───── EXERCISE DATA ─────

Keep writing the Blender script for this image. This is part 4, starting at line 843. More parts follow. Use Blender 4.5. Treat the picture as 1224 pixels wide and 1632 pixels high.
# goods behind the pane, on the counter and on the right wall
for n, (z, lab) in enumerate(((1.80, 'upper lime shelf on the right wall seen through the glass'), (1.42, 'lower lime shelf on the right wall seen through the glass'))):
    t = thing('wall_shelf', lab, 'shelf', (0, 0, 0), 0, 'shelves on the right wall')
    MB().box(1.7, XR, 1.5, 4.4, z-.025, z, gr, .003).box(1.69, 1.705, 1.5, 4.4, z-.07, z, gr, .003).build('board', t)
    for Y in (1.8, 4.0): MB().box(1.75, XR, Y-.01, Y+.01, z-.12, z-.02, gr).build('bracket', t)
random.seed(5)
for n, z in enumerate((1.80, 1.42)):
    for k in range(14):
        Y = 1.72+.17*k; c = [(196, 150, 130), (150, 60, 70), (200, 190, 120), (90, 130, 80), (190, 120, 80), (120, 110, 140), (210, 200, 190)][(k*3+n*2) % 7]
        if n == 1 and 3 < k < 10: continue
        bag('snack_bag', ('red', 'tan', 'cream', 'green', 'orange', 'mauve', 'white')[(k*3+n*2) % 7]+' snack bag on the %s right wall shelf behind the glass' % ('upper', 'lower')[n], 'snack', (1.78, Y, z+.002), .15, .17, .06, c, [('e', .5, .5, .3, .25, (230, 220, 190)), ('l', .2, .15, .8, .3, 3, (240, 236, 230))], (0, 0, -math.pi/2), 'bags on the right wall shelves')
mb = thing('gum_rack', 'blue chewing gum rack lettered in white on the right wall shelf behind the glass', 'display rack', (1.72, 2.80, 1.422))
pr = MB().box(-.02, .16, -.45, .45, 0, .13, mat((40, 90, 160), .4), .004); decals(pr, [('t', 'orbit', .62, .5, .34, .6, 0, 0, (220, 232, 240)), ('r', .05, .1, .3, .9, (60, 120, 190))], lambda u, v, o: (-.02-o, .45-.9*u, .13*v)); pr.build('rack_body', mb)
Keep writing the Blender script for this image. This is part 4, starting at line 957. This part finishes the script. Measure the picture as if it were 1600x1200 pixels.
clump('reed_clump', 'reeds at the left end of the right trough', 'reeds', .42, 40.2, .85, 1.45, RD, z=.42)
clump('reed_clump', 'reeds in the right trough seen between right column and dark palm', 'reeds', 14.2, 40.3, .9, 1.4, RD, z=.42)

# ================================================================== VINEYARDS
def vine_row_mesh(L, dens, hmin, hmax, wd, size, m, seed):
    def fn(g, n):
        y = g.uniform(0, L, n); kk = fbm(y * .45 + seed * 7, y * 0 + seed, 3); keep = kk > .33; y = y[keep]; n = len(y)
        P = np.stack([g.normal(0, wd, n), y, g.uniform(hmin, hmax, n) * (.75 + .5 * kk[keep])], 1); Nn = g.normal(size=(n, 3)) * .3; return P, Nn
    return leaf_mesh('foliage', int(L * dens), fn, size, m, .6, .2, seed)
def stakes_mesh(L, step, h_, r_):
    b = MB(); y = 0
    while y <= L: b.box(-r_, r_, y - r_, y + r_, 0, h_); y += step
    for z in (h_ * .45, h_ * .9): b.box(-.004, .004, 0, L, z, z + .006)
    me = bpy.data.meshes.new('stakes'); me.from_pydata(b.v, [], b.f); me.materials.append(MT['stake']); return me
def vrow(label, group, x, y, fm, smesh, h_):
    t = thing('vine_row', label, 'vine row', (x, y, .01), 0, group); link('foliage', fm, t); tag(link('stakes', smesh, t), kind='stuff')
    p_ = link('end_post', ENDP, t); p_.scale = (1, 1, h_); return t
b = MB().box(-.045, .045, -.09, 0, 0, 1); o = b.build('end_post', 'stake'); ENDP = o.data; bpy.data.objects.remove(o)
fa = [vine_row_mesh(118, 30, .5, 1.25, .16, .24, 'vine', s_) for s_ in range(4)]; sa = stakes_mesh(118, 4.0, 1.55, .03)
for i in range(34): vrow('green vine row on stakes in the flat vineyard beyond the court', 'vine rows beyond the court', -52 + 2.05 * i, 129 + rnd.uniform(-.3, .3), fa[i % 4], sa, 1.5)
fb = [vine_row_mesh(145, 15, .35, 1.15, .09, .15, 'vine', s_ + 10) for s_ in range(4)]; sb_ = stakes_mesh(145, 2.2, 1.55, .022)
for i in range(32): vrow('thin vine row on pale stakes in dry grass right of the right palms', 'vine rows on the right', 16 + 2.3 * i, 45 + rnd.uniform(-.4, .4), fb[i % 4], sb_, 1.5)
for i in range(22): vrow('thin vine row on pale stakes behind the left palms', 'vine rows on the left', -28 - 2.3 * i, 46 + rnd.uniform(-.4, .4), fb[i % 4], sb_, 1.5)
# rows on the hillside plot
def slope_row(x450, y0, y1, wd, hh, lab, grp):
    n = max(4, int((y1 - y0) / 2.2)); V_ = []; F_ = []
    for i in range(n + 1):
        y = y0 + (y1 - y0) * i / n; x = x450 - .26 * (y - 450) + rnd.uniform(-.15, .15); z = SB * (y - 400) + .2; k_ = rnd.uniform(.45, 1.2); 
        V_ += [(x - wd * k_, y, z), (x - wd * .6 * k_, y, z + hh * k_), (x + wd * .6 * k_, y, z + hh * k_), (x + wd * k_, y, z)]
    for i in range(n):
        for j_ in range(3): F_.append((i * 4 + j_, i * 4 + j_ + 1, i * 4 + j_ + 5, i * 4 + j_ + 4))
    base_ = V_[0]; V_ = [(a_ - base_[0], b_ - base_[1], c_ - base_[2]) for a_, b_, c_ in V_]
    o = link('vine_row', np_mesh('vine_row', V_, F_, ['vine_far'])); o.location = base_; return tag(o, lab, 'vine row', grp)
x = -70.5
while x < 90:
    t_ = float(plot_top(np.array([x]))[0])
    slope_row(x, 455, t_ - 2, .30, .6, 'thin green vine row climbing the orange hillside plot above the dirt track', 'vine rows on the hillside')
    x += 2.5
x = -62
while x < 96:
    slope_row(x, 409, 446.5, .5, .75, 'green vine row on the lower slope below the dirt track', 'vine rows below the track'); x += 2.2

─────

EXERCISE GOAL.
Recopy all the lines exactly as they appear.

TASK RESULT.
Keep writing the Blender script for this image. This is part 4, starting at line 843. More parts follow. Use Blender 4.5. Treat the picture as 1224 pixels wide and 1632 pixels high.
# goods behind the pane, on the counter and on the right wall
for n, (z, lab) in enumerate(((1.80, 'upper lime shelf on the right wall seen through the glass'), (1.42, 'lower lime shelf on the right wall seen through the glass'))):
    t = thing('wall_shelf', lab, 'shelf', (0, 0, 0), 0, 'shelves on the right wall')
    MB().box(1.7, XR, 1.5, 4.4, z-.025, z, gr, .003).box(1.69, 1.705, 1.5, 4.4, z-.07, z, gr, .003).build('board', t)
    for Y in (1.8, 4.0): MB().box(1.75, XR, Y-.01, Y+.01, z-.12, z-.02, gr).build('bracket', t)
random.seed(5)
for n, z in enumerate((1.80, 1.42)):
    for k in range(14):
        Y = 1.72+.17*k; c = [(196, 150, 130), (150, 60, 70), (200, 190, 120), (90, 130, 80), (190, 120, 80), (120, 110, 140), (210, 200, 190)][(k*3+n*2) % 7]
        if n == 1 and 3 < k < 10: continue
        bag('snack_bag', ('red', 'tan', 'cream', 'green', 'orange', 'mauve', 'white')[(k*3+n*2) % 7]+' snack bag on the %s right wall shelf behind the glass' % ('upper', 'lower')[n], 'snack', (1.78, Y, z+.002), .15, .17, .06, c, [('e', .5, .5, .3, .25, (230, 220, 190)), ('l', .2, .15, .8, .3, 3, (240, 236, 230))], (0, 0, -math.pi/2), 'bags on the right wall shelves')
mb = thing('gum_rack', 'blue chewing gum rack lettered in white on the right wall shelf behind the glass', 'display rack', (1.72, 2.80, 1.422))
pr = MB().box(-.02, .16, -.45, .45, 0, .13, mat((40, 90, 160), .4), .004); decals(pr, [('t', 'orbit', .62, .5, .34, .6, 0, 0, (220, 232, 240)), ('r', .05, .1, .3, .9, (60, 120, 190))], lambda u, v, o: (-.02-o, .45-.9*u, .13*v)); pr.build('rack_body', mb)
Keep writing the Blender script for this image. This is part 4, starting at line 957. This part finishes the script. Measure the picture as if it were 1600x1200 pixels.
clump('reed_clump', 'reeds at the left end of the right trough', 'reeds', .42, 40.2, .85, 1.45, RD, z=.42)
clump('reed_clump', 'reeds in the right trough seen between right column and dark palm', 'reeds', 14.2, 40.3, .9, 1.4, RD, z=.42)

# ================================================================== VINEYARDS
def vine_row_mesh(L, dens, hmin, hmax, wd, size, m, seed):
    def fn(g, n):
        y = g.uniform(0, L, n); kk = fbm(y * .45 + seed * 7, y * 0 + seed, 3); keep = kk > .33; y = y[keep]; n = len(y)
        P = np.stack([g.normal(0, wd, n), y, g.uniform(hmin, hmax, n) * (.75 + .5 * kk[keep])], 1); Nn = g.normal(size=(n, 3)) * .3; return P, Nn
    return leaf_mesh('foliage', int(L * dens), fn, size, m, .6, .2, seed)
def stakes_mesh(L, step, h_, r_):
    b = MB(); y = 0
    while y <= L: b.box(-r_, r_, y - r_, y + r_, 0, h_); y += step
    for z in (h_ * .45, h_ * .9): b.box(-.004, .004, 0, L, z, z + .006)
    me = bpy.data.meshes.new('stakes'); me.from_pydata(b.v, [], b.f); me.materials.append(MT['stake']); return me
def vrow(label, group, x, y, fm, smesh, h_):
    t = thing('vine_row', label, 'vine row', (x, y, .01), 0, group); link('foliage', fm, t); tag(link('stakes', smesh, t), kind='stuff')
    p_ = link('end_post', ENDP, t); p_.scale = (1, 1, h_); return t
b = MB().box(-.045, .045, -.09, 0, 0, 1); o = b.build('end_post', 'stake'); ENDP = o.data; bpy.data.objects.remove(o)
fa = [vine_row_mesh(118, 30, .5, 1.25, .16, .24, 'vine', s_) for s_ in range(4)]; sa = stakes_mesh(118, 4.0, 1.55, .03)
for i in range(34): vrow('green vine row on stakes in the flat vineyard beyond the court', 'vine rows beyond the court', -52 + 2.05 * i, 129 + rnd.uniform(-.3, .3), fa[i % 4], sa, 1.5)
fb = [vine_row_mesh(145, 15, .35, 1.15, .09, .15, 'vine', s_ + 10) for s_ in range(4)]; sb_ = stakes_mesh(145, 2.2, 1.55, .022)
for i in range(32): vrow('thin vine row on pale stakes in dry grass right of the right palms', 'vine rows on the right', 16 + 2.3 * i, 45 + rnd.uniform(-.4, .4), fb[i % 4], sb_, 1.5)
for i in range(22): vrow('thin vine row on pale stakes behind the left palms', 'vine rows on the left', -28 - 2.3 * i, 46 + rnd.uniform(-.4, .4), fb[i % 4], sb_, 1.5)
# rows on the hillside plot
def slope_row(x450, y0, y1, wd, hh, lab, grp):
    n = max(4, int((y1 - y0) / 2.2)); V_ = []; F_ = []
    for i in range(n + 1):
        y = y0 + (y1 - y0) * i / n; x = x450 - .26 * (y - 450) + rnd.uniform(-.15, .15); z = SB * (y - 400) + .2; k_ = rnd.uniform(.45, 1.2); 
        V_ += [(x - wd * k_, y, z), (x - wd * .6 * k_, y, z + hh * k_), (x + wd * .6 * k_, y, z + hh * k_), (x + wd * k_, y, z)]
    for i in range(n):
        for j_ in range(3): F_.append((i * 4 + j_, i * 4 + j_ + 1, i * 4 + j_ + 5, i * 4 + j_ + 4))
    base_ = V_[0]; V_ = [(a_ - base_[0], b_ - base_[1], c_ - base_[2]) for a_, b_, c_ in V_]
    o = link('vine_row', np_mesh('vine_row', V_, F_, ['vine_far'])); o.location = base_; return tag(o, lab, 'vine row', grp)
x = -70.5
while x < 90:
    t_ = float(plot_top(np.array([x]))[0])
    slope_row(x, 455, t_ - 2, .30, .6, 'thin green vine row climbing the orange hillside plot above the dirt track', 'vine rows on the hillside')
    x += 2.5
x = -62
while x < 96:
    slope_row(x, 409, 446.5, .5, .75, 'green vine row on the lower slope below the dirt track', 'vine rows below the track'); x += 2.2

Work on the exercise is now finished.